### YOUR TASK
Return all lines with the word "pixels" in them.

### SOURCE RECORDS
####

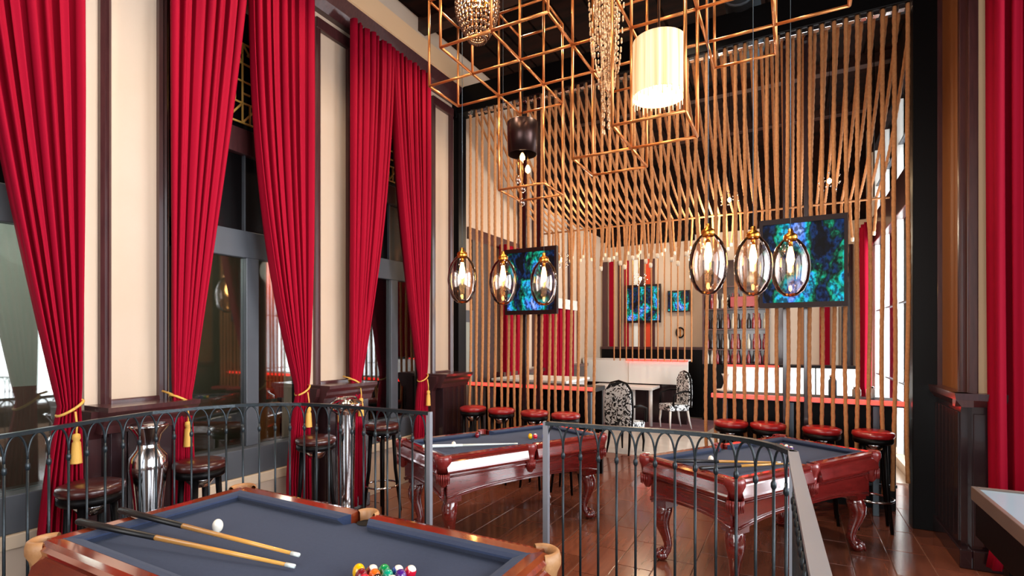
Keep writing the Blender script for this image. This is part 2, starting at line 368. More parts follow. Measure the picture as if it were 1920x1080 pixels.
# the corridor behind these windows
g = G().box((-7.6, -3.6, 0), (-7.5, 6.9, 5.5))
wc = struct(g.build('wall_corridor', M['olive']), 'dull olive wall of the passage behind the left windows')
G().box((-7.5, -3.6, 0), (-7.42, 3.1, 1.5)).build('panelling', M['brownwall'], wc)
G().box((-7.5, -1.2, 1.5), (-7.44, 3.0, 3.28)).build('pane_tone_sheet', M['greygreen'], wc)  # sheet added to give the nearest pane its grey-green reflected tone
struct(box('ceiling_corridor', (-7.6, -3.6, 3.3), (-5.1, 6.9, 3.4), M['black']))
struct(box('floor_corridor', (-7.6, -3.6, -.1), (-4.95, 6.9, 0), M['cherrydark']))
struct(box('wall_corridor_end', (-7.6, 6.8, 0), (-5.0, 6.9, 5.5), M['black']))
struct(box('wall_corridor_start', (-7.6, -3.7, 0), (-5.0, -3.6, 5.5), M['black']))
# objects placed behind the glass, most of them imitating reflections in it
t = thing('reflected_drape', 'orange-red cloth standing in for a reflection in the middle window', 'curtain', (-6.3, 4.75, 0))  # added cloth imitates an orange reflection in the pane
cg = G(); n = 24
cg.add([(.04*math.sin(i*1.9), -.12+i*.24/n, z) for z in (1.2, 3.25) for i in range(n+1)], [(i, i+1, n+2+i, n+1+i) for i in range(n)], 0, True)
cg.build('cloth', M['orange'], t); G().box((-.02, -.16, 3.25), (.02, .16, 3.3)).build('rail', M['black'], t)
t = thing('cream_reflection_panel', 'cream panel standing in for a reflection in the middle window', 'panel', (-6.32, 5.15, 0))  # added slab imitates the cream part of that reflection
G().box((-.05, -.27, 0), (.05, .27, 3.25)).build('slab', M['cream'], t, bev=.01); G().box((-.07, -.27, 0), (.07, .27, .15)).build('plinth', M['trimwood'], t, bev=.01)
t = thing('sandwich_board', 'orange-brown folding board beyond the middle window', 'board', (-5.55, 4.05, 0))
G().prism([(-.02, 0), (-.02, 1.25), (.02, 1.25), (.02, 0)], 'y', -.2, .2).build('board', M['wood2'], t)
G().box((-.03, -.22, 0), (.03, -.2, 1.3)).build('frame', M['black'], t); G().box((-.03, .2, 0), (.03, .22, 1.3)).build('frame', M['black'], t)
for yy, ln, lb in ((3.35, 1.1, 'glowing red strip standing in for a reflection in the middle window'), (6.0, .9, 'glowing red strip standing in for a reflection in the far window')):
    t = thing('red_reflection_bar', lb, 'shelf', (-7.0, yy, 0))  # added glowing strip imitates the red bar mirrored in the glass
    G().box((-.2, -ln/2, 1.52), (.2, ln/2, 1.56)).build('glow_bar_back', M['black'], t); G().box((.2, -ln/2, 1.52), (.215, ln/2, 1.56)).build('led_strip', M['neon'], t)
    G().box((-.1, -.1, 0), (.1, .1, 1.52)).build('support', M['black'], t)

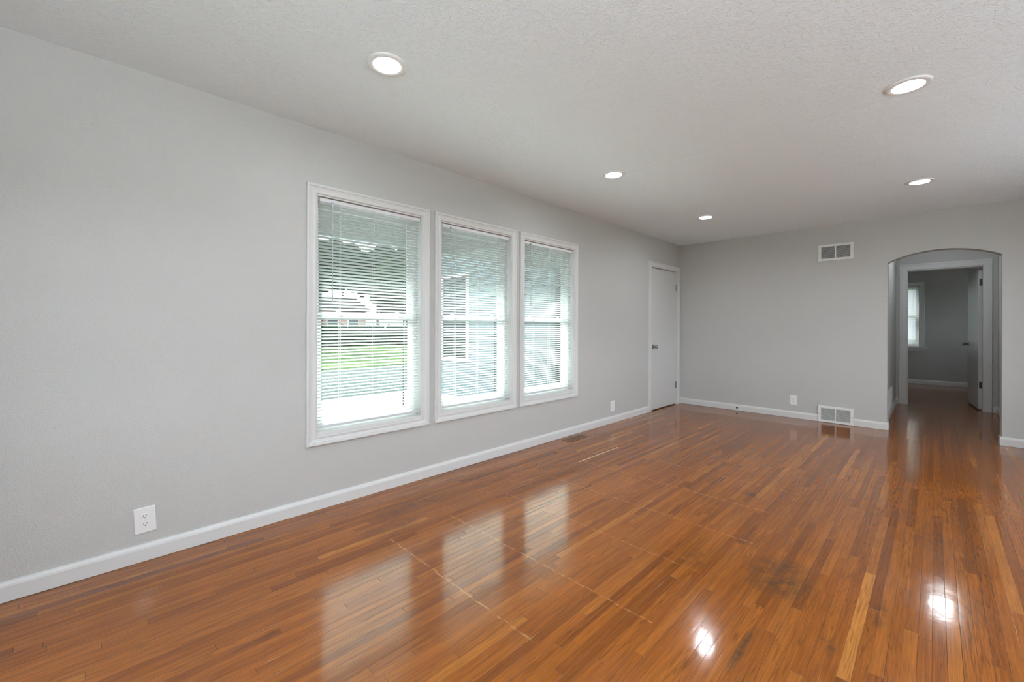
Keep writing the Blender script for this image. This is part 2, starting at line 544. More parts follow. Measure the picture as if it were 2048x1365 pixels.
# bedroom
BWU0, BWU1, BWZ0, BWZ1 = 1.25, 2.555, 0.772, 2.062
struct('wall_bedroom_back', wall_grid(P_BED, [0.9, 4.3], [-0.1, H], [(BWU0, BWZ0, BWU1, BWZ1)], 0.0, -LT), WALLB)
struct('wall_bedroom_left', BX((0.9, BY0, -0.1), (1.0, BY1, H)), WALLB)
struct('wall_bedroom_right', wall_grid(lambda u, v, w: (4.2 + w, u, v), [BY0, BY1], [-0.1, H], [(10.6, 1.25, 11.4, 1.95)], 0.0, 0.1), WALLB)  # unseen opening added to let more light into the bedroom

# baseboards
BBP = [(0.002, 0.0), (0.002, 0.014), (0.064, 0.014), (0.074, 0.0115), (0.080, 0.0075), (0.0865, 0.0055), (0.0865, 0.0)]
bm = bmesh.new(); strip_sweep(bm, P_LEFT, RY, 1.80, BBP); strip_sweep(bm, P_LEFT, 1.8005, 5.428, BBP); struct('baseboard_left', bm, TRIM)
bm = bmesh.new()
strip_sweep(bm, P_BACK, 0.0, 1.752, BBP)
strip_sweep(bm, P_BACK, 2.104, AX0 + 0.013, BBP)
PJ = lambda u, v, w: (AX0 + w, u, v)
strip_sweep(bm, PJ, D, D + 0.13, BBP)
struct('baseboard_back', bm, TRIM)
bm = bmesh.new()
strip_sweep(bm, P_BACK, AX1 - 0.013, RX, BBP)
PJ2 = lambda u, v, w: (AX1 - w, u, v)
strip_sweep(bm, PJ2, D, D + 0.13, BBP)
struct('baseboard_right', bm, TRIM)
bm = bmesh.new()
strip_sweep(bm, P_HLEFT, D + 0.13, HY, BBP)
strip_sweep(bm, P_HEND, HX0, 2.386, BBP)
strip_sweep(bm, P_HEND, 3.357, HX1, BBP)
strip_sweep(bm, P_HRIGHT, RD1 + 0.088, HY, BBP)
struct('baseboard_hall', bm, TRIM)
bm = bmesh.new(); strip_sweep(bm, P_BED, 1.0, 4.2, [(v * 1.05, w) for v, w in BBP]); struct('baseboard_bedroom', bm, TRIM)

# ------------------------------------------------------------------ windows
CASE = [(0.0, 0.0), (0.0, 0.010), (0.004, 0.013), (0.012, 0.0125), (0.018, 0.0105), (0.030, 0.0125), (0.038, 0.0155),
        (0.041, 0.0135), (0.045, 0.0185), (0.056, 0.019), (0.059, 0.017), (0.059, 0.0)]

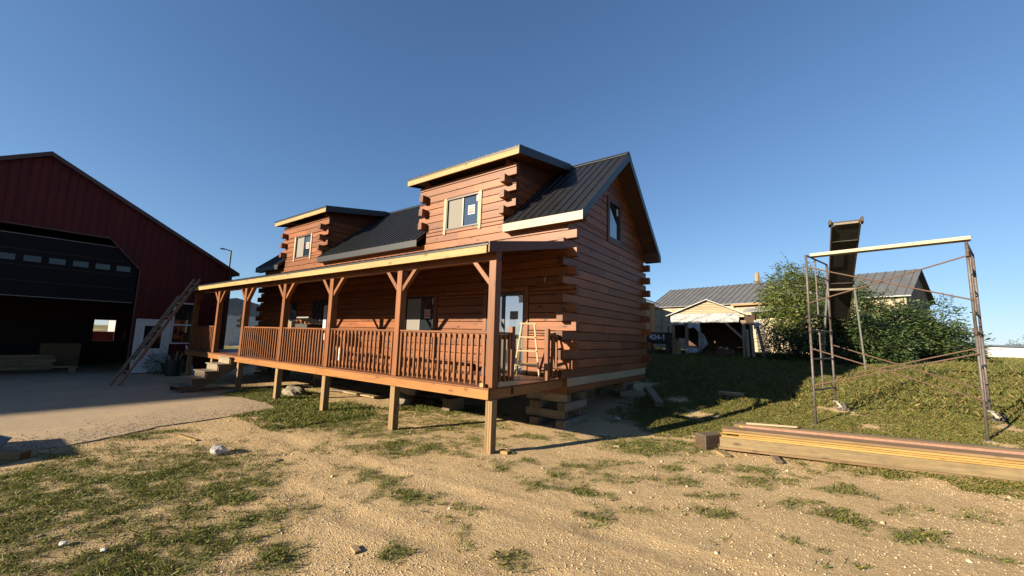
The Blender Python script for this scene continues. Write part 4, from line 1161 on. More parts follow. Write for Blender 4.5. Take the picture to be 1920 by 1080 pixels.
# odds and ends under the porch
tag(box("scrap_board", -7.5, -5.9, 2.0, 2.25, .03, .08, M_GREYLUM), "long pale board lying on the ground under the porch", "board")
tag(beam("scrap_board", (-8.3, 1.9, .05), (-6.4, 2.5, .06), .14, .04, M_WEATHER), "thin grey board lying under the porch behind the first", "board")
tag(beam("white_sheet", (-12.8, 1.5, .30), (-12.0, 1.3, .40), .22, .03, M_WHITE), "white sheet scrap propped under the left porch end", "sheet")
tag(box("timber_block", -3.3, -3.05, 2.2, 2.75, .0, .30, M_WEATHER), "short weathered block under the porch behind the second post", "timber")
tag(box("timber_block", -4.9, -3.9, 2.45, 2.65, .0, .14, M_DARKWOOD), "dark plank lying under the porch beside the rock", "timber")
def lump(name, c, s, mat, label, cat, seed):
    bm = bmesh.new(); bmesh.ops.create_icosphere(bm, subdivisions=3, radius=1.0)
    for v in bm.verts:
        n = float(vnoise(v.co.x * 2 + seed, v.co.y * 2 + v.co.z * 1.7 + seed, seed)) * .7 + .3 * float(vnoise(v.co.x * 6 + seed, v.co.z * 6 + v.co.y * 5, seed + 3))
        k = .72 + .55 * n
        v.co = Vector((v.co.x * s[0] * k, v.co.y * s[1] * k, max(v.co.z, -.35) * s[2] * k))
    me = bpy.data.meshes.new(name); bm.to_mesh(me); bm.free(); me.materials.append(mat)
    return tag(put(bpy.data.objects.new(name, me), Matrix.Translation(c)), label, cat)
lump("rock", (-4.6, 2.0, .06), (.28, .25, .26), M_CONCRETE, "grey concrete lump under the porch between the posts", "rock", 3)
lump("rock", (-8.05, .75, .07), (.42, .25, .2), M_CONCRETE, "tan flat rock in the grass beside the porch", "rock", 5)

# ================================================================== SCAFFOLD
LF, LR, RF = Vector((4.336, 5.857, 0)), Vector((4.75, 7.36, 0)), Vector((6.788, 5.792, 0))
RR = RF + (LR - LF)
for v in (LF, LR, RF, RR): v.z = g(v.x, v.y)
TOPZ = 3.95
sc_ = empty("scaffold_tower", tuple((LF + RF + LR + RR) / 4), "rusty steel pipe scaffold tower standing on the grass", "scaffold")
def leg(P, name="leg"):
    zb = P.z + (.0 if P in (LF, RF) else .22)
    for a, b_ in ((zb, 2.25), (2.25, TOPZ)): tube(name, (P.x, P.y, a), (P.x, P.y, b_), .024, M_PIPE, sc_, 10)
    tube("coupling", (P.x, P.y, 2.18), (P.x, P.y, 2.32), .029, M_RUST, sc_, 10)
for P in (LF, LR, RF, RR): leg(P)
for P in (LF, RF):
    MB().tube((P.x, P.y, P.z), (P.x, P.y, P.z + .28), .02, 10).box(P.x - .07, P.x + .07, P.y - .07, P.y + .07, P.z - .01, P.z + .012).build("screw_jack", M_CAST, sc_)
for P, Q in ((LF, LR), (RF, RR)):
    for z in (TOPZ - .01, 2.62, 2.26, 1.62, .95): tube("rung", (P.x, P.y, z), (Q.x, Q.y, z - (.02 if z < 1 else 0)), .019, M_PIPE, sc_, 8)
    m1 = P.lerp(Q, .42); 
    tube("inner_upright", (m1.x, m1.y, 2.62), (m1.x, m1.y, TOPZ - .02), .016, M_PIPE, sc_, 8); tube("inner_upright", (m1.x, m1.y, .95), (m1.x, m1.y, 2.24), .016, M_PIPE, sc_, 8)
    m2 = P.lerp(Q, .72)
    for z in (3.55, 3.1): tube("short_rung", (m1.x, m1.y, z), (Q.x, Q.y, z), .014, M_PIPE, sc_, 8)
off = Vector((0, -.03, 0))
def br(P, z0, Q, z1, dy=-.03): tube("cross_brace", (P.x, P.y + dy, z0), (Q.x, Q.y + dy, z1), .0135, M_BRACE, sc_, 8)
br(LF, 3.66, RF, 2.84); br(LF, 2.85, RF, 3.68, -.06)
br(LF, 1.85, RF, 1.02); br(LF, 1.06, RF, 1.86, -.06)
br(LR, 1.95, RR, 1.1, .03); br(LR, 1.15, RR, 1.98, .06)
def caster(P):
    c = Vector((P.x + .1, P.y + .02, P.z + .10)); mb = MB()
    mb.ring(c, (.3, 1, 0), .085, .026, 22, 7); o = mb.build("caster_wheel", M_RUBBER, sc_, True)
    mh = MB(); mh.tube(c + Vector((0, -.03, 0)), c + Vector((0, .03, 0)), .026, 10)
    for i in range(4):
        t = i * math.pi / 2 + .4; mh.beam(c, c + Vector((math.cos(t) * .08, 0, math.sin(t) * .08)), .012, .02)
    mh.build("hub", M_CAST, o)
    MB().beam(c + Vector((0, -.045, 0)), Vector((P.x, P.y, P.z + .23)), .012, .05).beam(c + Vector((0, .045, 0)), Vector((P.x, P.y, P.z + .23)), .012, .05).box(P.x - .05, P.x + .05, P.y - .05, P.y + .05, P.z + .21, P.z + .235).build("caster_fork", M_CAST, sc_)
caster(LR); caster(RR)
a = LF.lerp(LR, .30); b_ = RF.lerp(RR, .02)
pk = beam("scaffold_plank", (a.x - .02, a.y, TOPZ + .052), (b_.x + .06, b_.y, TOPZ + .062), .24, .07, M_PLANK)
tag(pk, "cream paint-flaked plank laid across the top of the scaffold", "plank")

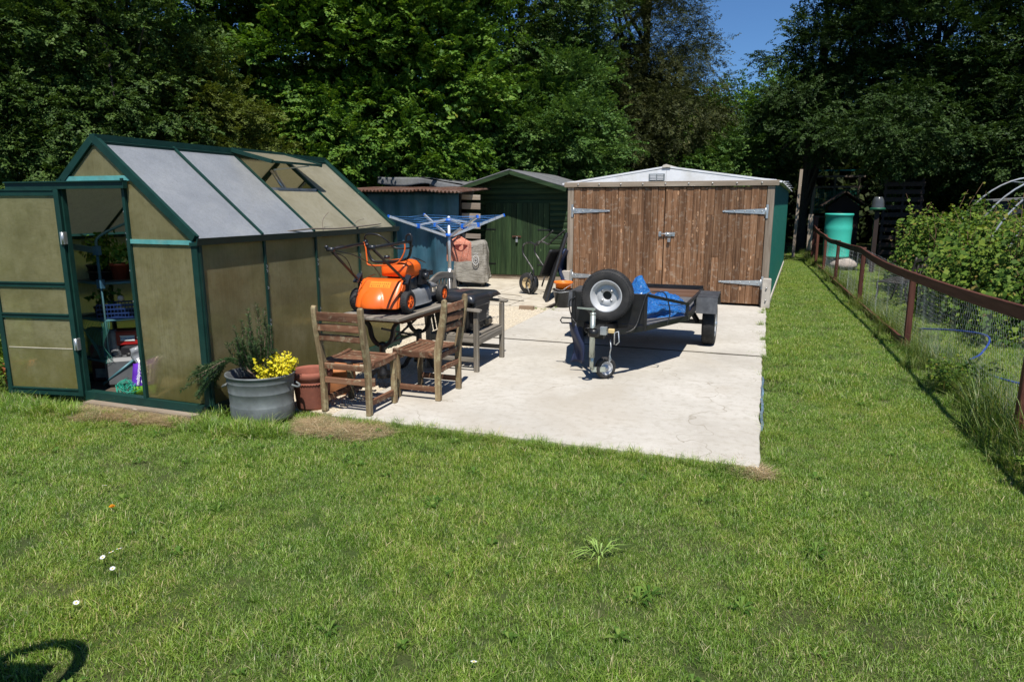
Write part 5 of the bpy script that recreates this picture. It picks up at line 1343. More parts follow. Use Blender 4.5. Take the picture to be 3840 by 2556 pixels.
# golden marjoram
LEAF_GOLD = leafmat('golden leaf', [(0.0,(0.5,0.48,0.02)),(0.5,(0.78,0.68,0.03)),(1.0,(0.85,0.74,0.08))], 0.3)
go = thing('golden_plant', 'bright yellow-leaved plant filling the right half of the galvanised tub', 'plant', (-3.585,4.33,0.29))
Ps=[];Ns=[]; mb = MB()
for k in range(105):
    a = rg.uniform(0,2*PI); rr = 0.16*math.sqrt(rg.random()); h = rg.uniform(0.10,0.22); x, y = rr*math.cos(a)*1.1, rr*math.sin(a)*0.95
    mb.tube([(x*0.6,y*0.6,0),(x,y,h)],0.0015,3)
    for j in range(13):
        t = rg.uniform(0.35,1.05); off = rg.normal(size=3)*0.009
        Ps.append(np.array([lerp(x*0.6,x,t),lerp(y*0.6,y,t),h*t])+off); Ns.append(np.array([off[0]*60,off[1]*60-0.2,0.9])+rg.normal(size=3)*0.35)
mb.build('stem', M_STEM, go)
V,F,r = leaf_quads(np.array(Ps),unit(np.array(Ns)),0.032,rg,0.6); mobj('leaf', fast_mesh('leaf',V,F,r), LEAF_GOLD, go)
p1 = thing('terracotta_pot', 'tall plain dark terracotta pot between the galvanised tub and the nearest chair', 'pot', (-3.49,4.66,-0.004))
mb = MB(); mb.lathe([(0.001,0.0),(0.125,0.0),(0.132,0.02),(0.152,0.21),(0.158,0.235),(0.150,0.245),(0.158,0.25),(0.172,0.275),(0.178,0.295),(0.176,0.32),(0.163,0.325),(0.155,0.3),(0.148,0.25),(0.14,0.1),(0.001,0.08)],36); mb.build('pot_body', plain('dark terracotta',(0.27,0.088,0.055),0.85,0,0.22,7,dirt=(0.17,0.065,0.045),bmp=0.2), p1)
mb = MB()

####

### RESPONSE FOR THIS EXERCISE
Keep writing the Blender script for this image. This is part 2, starting at line 368. More parts follow. Measure the picture as if it were 1920x1080 pixels.
Keep writing the Blender script for this image. This is part 2, starting at line 544. More parts follow. Measure the picture as if it were 2048x1365 pixels.
The Blender Python script for this scene continues. Write part 4, from line 1161 on. More parts follow. Write for Blender 4.5. Take the picture to be 1920 by 1080 pixels.
Write part 5 of the bpy script that recreates this picture. It picks up at line 1343. More parts follow. Use Blender 4.5. Take the picture to be 3840 by 2556 pixels.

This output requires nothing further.